When the 2014 academic year began, all Winchester schools were poised to begin recycling in the cafeterias, diverting milk cartons, juice boxes, plastic containers and more from our trash.   The kids have been learning, but reminders are needed.  Those who recycle at home find it very easy to do at school.  Ask your child what s/he recycles at school.  Review the “Zero Sort” recycling list together and see our single stream recycling works athttp://zero-sort.com/sites/default/files/media/TRIFOLD-Zsrt-Detailed-PRINT.pdf .

So, what is left in the cafeteria trash barrels?  How can we aim for “Zero Waste Lunches”?  Well, food waste accounts for the largest portion of the volume by weight. Parent volunteers helping with cafeteria recycling have noted many children throw away untouched or barely eaten food, most of which could return home for snacks.  Encourage your child to bring home uneaten food for a snack later.   At Vinson Owen school, a group of parent Green Team volunteers has been collecting fruit and vegetable scraps during lunch and taking them to Wright-Locke Farm for chicken food and compost.  Ambrose school plans to collect compostable waste in the cafeteria during the warmer months to fill the compost bin by their school garden. The second largest portion by volume is taken up by the Styrofoam “trays” on which the food is served.  With a concern for the health risks and environmental impacts of polystyrene, Winchester is looking into alternatives.

During a cafeteria “Waste Audit” conducted in October by the high school AP Environmental Science class, the students found many recyclable plastic containers were being thrown away with food left in them.  Were they scraped clean, those could be recycled as well.

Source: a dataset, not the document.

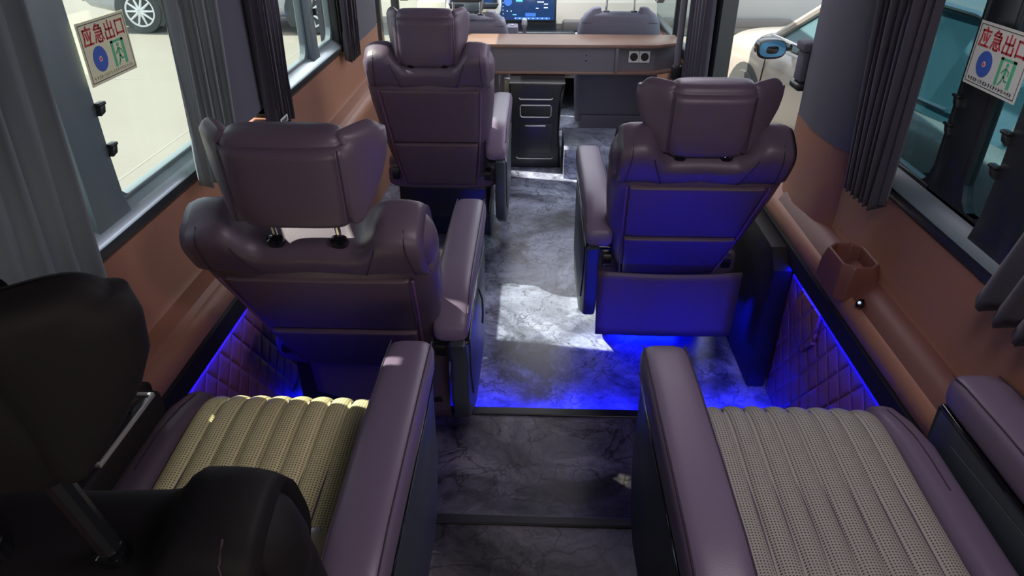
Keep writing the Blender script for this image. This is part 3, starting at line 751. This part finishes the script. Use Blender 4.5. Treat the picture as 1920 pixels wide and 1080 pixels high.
# ---------------------------------------------------------------- partition shelf and cab
sh = thing('partition_shelf', 'grey partition shelf with brown wood edges across the van behind the cab', 'shelf', (0, 4.5, 0))
top_pts = [(-.93, 0), (.76, 0), (.92, .10), (.92, .34), (-.93, .34)]
MB().prism(top_pts, 'z', .712, .735, .006).build('top_board', M['wood'], sh)
bot_pts = [(-.93, .012), (.755, .012), (.91, .105), (.91, .30), (-.93, .30)]
MB().prism(bot_pts, 'z', .548, .566, .004).build('bottom_board', M['wood'], sh)
MB().box(-.93, .50, .02, .04, .566, .712).build('front_panel', M['shelf'], sh, smooth=False)
MB().box(.52, .755, .06, .08, .566, .712).build('recessed_panel', M['shelf'], sh, smooth=False)
MB().prism([(.755, .06), (.91, .15), (.91, .17), (.745, .08)], 'z', .566, .712).build('angled_panel', M['shelf'], sh, smooth=False)
MB().rbox(.498, .522, .005, .07, .562, .712, .004).build('divider', M['shelf'], sh)
for k, q in enumerate((.655, .635)):
    MB().cyl((.318, .0205, q+.01-k*.012), (0, -1, 0), .004, .002, 10).build('screw', M['gloss'], sh)
for xx in (.622, .690):
    so = thing('power_socket', 'white square power socket with round black inlay, %s of the pair on the shelf front' % ('left' if xx < .65 else 'right'), 'socket', (xx, 4.559, .652))
    MB().rbox(-.033, .033, -.008, 0, -.036, .036, .003).build('plate', M['white'], so)
    MB().cyl((0, -.0082, 0), (0, -1, 0), .025, .002, 28).build('inlay', M['black'], so)
    b = MB()
    for a in (-1, 1): b.cyl((a*.008, -.0102, 0), (0, -1, 0), .003, .001, 8)
    b.build('pin_hole', M['gloss'], so)

# centre console
cn = thing('centre_console', 'tall black console with open cubby standing under the shelf', 'console', (0, 4.30, 0))
w0, w1 = .168, .150
def con(u, v, w): return (u, v, w)
MB().prism([(-.165, 0), (.170, 0), (.155, .30), (.185, .545), (-.160, .545), (-.150, .30)], 'y', 0, .5, .012, seg=3).build('body', M['plastic'], cn)
b = MB(); b.tube([(-.085, -.004, .41), (.095, -.004, .41), (.102, -.004, .40), (.10, -.004, .345), (.09, -.004, .335), (-.08, -.004, .335), (-.09, -.004, .345), (-.092, -.004, .40)], .004, 8, closed=True)
b.build('cubby_rim', M['silver'], cn)
MB().rbox(-.085, .095, -.003, .0, .34, .408, .001).build('cubby', M['black'], cn)
MB().tube([(-.10, -.006, .455), (-.09, -.008, .448), (.10, -.008, .448), (.11, -.006, .455)], .0045, 8).build('upper_trim', M['silver'], cn)
MB().rbox(-.06, .07, -.008, .0, .275, .285, .003).build('drawer_handle', M['silver'], cn)
MB().rbox(-.10, .11, -.004, .0, .10, .29, .002).build('drawer_front', M['plastic'], cn)
MB().tube([(-.115, -.006, .075), (-.105, -.007, .065), (.11, -.007, .065), (.12, -.006, .075)], .004, 8).build('lower_trim', M['silver'], cn)
for sg in (-1, 1):
    MB().tube([(sg*.165+.008, -.004, .54), (sg*.158+.005, -.004, .48), (sg*.150+.003, -.004, .38), (sg*.150+.003, -.004, .20)], .005, 8).build('side_rail', M['gloss'], cn)
st = thing('extinguisher_label', 'small red and white fire extinguisher label left of the black console', 'label', (-.180, 4.29, .10))
MB().rbox(-.022, .022, -.002, .0, -.04, .055, .001).build('backing', M['white'], st)
MB().rbox(-.020, .020, -.0035, -.002, -.018, .052, .0005).build('red_field', M['red'], st)
b = MB(); b.rbox(-.012, .002, -.005, -.0035, -.012, .012, .0005); b.rbox(-.010, .0, -.005, -.0035, .016, .040, .0005); b.build('symbol', M['white'], st)
o = MB().rbox(-.232, -.172, 4.292, 4.70, .0, .22, .006).build('side_box', M['plastic']); tag(o, 'low black box beside the left side of the console', 'box')
tr = thing('seat_rail_cover', 'pale plastic trim piece standing between console and driver seat', 'trim', (-.19, 4.75, .0))
MB().rbox(-.025, .03, 0, .05, .2, .46, .01).build('post', M['silver'], tr)
MB().rbox(-.06, -.045, 0, .03, .2, .48, .005).build('bracket', M['silver'], tr)
# marble step box in front of passenger seat
o = MB().rbox(.185, .80, 4.11, 4.55, .0, .19, .003).build('marble_step_box', M['floor']); tag(o, 'pale marbled step box on the floor behind the front passenger seat', 'step')

def cab_seat(label, x, y, top, hr=True, driver=False):
    R = thing('cab_seat', label, 'seat', (x, y, 0), 0, None)
    # back shell : lofted, with a notch between two horns on top
    hwv = [(.05, .27), (.3, .285), (.5, .29), (.68, .285), (.76, .278), (.84, .258), (.90, .215)]
    tz = top
    secs = [((0, 0, z), (interp(hwv, z*.90/tz), 0, 0), (0, .065, 0), 3.5) for z in (.10, .2, .3, .4, .5, .6, .66, .72, .77, .81, tz-.035)]
    MB().rloft(secs, .02, .02, 36).build('backrest', M['leather_b'], R, auto=0)
    for sg in (-1, 1):
        MB().rloft([((sg*.190, 0, tz-.10), (.075, 0, 0), (0, .06, 0), 3), ((sg*.178, 0, tz-.045), (.062, 0, 0), (0, .055, 0), 3), ((sg*.158, 0, tz-.002), (.034, 0, 0), (0, .04, 0), 3)], .01, .012, 24).build('shoulder_horn', M['leather_b'], R, auto=0)
    MB().tube([(-.24, -.068, .175), (0, -.070, .172), (.24, -.068, .175)], .003, 6).build('seam', M['seam'], R)
    MB().rloft([((0, -.062, z), (.235, 0, 0), (0, .012, 0), 8) for z in (.03, .08, .12, .17)], .004, .004, 24).build('lower_panel', M['leather_b'], R, auto=50)
    MB().rbox(-.25, .25, .0, .52, .16, .30, .03).build('seat_cushion', M['leather_b'], R)
    MB().rbox(-.23, .23, -.03, .42, .0, .16, .01).build('base', M['plastic'], R)
    for sg in (-1, 1):
        MB().tube([(sg*.092, 0, tz-.06), (sg*.092, 0, tz+.08)], .0075, 10).build('headrest_post', M['chrome'], R)
        MB().rbox(sg*.092-.02, sg*.092+.02, -.02, .02, tz-.036, tz-.022, .004).build('post_guide', M['gloss'], R)
    MB().rloft([((0, 0, z), (w, 0, 0), (0, .045, 0), 3.5) for z, w in ((tz+.05, .11), (tz+.08, .135), (tz+.15, .145), (tz+.22, .13))], .025, .03, 28).build('headrest', M['dash_dark'], R, auto=0)
    return R
M['leather_b'] = mat('blue grey leather', (.165, .160, .220), .5, bump=(420, .12))
cab_seat('blue grey front passenger seat beyond the shelf', .562, 4.98, .885)
cab_seat('blue grey driver seat with headrest beyond the shelf', -.47, 4.98, .86)

# dashboard
ds = thing('dashboard', 'beige and dark dashboard across the front of the cab', 'dashboard', (0, 5.65, 0))
MB().prism([(0, .25), (.04, .56), (.02, .66), (.10, .80), (.80, .86), (.84, .25)], 'x', -.93, .93, .01).build('body', M['dash'], ds)
MB().rbox(-.20, .30, -.10, .05, .30, .62, .02).build('centre_stack', M['dash_dark'], ds)
MB().rbox(-.25, .155, -.045, .03, .59, .690, .012).build('vent_panel', M['dash_dark'], ds)
MB().rbox(.17, .92, -.02, .03, .55, .60, .008).build('lower_rail', M['white'], ds)
MB().rbox(.17, .92, -.03, .03, .36, .55, .02).build('glove_box', M['dash_dark'], ds)
MB().rbox(.20, .92, -.015, .05, .60, .69, .02).build('air_vent', M['greyplastic'], ds)
b = MB()
for k in range(6): b.rbox(.0+k*.024, .020+k*.024, -.05, -.04, .602, .612, .002)
b.build('button', M['silver'], ds)
sc = thing('touch_screen', 'wide dark blue touch screen glowing on the dashboard', 'screen', (-.065, 5.58, .77))
MB().rbox(-.215, .215, 0, .03, -.085, .12, .010).build('housing', M['dash_dark'], sc)
MB().rbox(-.200, .200, -.002, .0, -.070, .11, .001).build('display', M['screen'], sc)
b = MB()
for (u, v, a, c) in ((-.09, .06, .05, .012), (-.115, -.035, .03, .006)): b.box(u, u+a, -.0032, -.002, v, v+c)
b.build('heading', M['ui_cyan'], sc, smooth=False)
b = MB(); b.cyl((-.15, -.002, .06), (0, -1, 0), .030, .001, 24); b.box(-.02, .06, -.0032, -.002, -.045, -.020); b.box(-.10, .17, -.0026, -.002, -.066, -.050)
b.build('tile', M['ui_blue'], sc, smooth=False)
b = MB(); r = random.Random(5)
for k in range(6): b.box(-.19, -.185, -.0032, -.002, -.055+k*.026, -.049+k*.026)
for k in range(8): u = -.1+k*.034; b.box(u, u+.009, -.0036, -.002, -.062, -.056)
for (u, v, a) in ((.07, .055, .05), (.12, .04, .03), (.06, .01, .02), (.12, .015, .03), (-.16, -.01, .008), (-.13, -.01, .008), (.15, .09, .01), (.17, .09, .01)): b.box(u, u+a, -.0034, -.002, v, v+.007)
b.build('icon', M['ui_white'], sc, smooth=False)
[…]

Recycling may take an extra moment at lunch time, but think of the long-term benefit to our air, land and water!  Plastics don’t “disappear!”  Finally, though not large in weight but significant in environmental impact, are the many single-serving snack wrappers from granola bars, squeezable yogurt tubes, chip bags, packaged cookies and the like.  Additionally, plastic baggies such as Ziploc, cannot be recycled. All of these single-serving foods are much less expensive bought in larger quantities and packed in reusable containers.  It has been estimated that an average “disposable lunch” costs $4.02/day, whereas an average “Waste Free Lunch” costs $2.65/day!

This April, in the week before vacation, Winchester elementary schools will practice a Waste-Free Lunch Day!  Students and staff bringing their own lunch to school will be encouraged to pack their entire lunch in reusable containers.  Not only will that eliminate trash, but will make it possible for students to bring home food they did not eat at lunch time.  Most parents appreciate knowing what their child actually ate during the school day and the opportunity for the food they’ve prepared to be eaten as a snack after school.  In an effort to support and promote Waste-Free Lunches, low-cost reusable sandwich and snack wraps will be sold near cost.

Please look for more information from your school about the Waste Free Lunch Day and the opportunity to purchase low-cost, low-impact, reusable lunch wraps. At all times,  families are asked to support recycling on school grounds, whether in the classrooms, gymnasiums, offices or playgrounds.  Please place emptied plastics, foil or glass containers and clean paper/cardboard into the many recycling bins placed around the schools.  As everyone makes an effort to REDUCE, REUSE, RECYCLE, we can share in the pride of cutting our municipal waste management costs, reducing our “carbon footprint” and preserving the Earth’s natural resources for future generations.